▶ [Recorded information]:
• • • • • • •
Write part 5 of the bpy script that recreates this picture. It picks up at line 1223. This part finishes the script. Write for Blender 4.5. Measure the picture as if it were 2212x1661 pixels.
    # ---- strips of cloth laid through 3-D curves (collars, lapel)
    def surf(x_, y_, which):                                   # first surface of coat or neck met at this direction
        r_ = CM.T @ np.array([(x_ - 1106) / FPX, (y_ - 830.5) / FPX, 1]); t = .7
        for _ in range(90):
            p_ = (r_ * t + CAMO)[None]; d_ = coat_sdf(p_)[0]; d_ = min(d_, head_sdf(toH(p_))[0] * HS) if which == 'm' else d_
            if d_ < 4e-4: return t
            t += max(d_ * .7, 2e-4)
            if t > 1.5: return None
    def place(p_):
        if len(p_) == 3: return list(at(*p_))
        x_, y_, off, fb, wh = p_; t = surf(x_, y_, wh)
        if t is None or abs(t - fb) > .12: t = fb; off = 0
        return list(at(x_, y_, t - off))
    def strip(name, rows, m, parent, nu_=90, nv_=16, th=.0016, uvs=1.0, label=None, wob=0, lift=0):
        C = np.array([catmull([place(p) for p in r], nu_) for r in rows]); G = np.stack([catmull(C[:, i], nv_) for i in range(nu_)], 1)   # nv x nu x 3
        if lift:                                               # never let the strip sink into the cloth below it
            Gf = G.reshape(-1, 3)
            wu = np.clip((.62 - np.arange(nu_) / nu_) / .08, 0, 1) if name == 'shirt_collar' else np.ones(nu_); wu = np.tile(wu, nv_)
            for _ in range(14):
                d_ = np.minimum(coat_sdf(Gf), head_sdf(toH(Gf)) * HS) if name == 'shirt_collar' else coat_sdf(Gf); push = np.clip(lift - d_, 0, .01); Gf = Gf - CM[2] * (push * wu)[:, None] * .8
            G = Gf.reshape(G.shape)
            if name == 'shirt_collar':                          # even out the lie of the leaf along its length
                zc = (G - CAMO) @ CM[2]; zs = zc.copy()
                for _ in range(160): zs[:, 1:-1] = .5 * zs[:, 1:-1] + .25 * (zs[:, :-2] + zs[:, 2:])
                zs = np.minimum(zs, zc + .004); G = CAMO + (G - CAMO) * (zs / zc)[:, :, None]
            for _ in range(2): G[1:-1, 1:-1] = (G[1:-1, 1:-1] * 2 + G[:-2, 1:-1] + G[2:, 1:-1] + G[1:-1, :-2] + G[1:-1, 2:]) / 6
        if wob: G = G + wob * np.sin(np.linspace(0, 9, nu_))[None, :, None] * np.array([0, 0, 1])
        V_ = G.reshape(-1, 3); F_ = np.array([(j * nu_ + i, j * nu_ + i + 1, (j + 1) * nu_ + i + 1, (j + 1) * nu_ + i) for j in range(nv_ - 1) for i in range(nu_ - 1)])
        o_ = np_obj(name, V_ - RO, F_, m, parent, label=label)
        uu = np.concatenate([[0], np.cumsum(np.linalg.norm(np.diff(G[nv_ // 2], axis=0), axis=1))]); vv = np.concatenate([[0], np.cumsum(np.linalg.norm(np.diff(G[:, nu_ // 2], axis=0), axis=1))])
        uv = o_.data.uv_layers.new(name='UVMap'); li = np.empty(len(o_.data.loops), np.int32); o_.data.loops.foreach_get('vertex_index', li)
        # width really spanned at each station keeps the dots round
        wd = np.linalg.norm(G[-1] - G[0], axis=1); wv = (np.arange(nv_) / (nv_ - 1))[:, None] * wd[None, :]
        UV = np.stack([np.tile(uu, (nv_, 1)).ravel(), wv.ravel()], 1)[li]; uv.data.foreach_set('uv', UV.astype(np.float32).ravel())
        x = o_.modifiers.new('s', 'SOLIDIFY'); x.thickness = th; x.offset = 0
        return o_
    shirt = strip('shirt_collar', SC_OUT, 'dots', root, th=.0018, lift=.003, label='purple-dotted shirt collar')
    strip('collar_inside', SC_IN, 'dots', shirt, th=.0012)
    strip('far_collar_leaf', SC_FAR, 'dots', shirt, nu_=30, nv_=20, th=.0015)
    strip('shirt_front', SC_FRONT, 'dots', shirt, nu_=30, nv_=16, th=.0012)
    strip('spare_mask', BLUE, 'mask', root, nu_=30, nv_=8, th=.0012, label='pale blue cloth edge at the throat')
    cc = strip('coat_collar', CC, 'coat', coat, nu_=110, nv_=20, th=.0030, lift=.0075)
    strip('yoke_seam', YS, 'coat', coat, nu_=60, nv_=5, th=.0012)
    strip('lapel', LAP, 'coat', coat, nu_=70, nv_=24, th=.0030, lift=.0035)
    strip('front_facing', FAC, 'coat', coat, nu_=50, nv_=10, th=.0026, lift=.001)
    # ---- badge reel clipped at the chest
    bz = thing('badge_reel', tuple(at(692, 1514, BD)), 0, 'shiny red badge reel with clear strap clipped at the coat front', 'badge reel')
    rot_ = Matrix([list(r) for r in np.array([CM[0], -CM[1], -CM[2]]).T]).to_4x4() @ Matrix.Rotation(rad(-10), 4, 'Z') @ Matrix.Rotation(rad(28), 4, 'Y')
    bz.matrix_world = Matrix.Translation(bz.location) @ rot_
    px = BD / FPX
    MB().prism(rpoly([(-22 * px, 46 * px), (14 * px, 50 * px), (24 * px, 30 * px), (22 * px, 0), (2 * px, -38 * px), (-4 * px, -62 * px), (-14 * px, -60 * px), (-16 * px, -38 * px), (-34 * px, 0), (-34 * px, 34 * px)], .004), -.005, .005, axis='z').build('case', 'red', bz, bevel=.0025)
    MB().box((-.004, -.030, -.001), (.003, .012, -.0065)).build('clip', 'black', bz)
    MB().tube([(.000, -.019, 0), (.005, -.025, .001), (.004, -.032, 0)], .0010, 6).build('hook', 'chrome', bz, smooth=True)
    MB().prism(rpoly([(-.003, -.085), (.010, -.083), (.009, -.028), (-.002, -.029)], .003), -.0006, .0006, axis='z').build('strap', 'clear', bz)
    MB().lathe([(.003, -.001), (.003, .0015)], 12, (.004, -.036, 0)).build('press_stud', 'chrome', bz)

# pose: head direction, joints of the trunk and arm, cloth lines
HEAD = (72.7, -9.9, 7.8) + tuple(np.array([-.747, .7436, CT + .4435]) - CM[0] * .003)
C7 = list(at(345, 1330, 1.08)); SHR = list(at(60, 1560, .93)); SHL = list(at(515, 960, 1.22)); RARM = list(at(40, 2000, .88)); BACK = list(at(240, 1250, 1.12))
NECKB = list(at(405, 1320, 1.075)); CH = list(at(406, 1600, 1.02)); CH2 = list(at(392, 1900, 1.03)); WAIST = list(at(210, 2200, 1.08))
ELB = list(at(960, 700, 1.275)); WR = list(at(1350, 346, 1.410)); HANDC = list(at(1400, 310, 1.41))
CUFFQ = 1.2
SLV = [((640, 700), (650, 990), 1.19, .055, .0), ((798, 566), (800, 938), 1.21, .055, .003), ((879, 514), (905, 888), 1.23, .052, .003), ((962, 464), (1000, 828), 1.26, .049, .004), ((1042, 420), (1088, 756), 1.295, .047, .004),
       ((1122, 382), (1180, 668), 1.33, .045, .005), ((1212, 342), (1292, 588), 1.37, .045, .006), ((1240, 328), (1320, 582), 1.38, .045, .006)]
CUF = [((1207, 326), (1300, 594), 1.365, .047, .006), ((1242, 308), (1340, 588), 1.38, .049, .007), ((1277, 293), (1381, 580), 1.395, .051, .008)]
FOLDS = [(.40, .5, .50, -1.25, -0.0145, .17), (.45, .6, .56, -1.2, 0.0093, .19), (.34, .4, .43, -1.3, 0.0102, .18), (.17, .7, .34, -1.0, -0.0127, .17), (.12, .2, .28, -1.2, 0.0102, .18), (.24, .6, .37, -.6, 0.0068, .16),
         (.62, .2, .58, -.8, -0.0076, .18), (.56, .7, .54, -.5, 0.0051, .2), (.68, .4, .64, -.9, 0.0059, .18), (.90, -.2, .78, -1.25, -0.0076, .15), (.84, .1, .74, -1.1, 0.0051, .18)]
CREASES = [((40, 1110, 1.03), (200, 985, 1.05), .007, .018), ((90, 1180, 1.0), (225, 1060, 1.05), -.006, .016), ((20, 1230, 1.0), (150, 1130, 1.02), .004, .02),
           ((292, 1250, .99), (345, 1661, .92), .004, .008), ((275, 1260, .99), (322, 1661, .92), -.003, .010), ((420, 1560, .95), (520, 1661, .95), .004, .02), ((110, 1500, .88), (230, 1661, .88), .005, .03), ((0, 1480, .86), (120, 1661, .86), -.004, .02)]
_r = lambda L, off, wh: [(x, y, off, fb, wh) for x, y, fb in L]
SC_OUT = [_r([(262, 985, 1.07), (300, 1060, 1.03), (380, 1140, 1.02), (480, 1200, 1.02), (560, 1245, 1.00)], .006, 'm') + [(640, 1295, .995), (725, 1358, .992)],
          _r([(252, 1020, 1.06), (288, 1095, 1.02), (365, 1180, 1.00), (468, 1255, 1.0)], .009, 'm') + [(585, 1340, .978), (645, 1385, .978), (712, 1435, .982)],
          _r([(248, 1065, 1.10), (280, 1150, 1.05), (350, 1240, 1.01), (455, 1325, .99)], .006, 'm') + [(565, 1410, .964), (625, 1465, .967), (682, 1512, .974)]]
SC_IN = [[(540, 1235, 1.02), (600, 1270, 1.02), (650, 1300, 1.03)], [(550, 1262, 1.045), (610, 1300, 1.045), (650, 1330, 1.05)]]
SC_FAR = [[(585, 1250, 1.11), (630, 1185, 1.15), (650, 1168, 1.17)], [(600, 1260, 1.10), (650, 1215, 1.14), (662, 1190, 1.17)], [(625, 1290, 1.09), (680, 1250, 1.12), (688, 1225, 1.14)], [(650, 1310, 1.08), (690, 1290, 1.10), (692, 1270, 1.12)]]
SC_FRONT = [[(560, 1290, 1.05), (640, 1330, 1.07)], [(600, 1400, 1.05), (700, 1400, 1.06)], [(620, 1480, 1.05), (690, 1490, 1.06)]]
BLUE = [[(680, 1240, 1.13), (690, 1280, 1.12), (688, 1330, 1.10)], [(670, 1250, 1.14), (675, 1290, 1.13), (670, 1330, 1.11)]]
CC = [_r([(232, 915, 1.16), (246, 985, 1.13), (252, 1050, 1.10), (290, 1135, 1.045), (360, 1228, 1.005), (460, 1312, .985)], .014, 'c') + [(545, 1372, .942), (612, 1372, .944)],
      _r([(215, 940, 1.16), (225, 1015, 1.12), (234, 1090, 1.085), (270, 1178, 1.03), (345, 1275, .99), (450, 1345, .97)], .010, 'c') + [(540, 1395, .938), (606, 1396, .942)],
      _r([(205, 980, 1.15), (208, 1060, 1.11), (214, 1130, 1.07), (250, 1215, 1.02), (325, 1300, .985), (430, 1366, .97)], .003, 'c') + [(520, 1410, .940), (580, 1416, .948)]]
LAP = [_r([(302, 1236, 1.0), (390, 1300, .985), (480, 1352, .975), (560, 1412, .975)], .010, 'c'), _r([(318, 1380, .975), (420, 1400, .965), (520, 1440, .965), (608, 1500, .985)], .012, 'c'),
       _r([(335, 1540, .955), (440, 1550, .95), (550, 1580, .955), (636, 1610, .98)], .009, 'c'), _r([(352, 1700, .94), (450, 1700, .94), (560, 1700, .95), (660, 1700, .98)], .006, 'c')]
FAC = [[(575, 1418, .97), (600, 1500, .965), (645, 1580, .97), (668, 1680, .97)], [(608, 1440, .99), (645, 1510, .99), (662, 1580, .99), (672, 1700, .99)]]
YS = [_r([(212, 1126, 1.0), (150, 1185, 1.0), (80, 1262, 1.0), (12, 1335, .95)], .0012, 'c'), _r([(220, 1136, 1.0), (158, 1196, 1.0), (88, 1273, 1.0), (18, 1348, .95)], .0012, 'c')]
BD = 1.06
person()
• • • • • • •
▶ [Exercise brief]:
How many lines in the data contain the string "this"? Respond with the number only.

▶ [Response below]:
2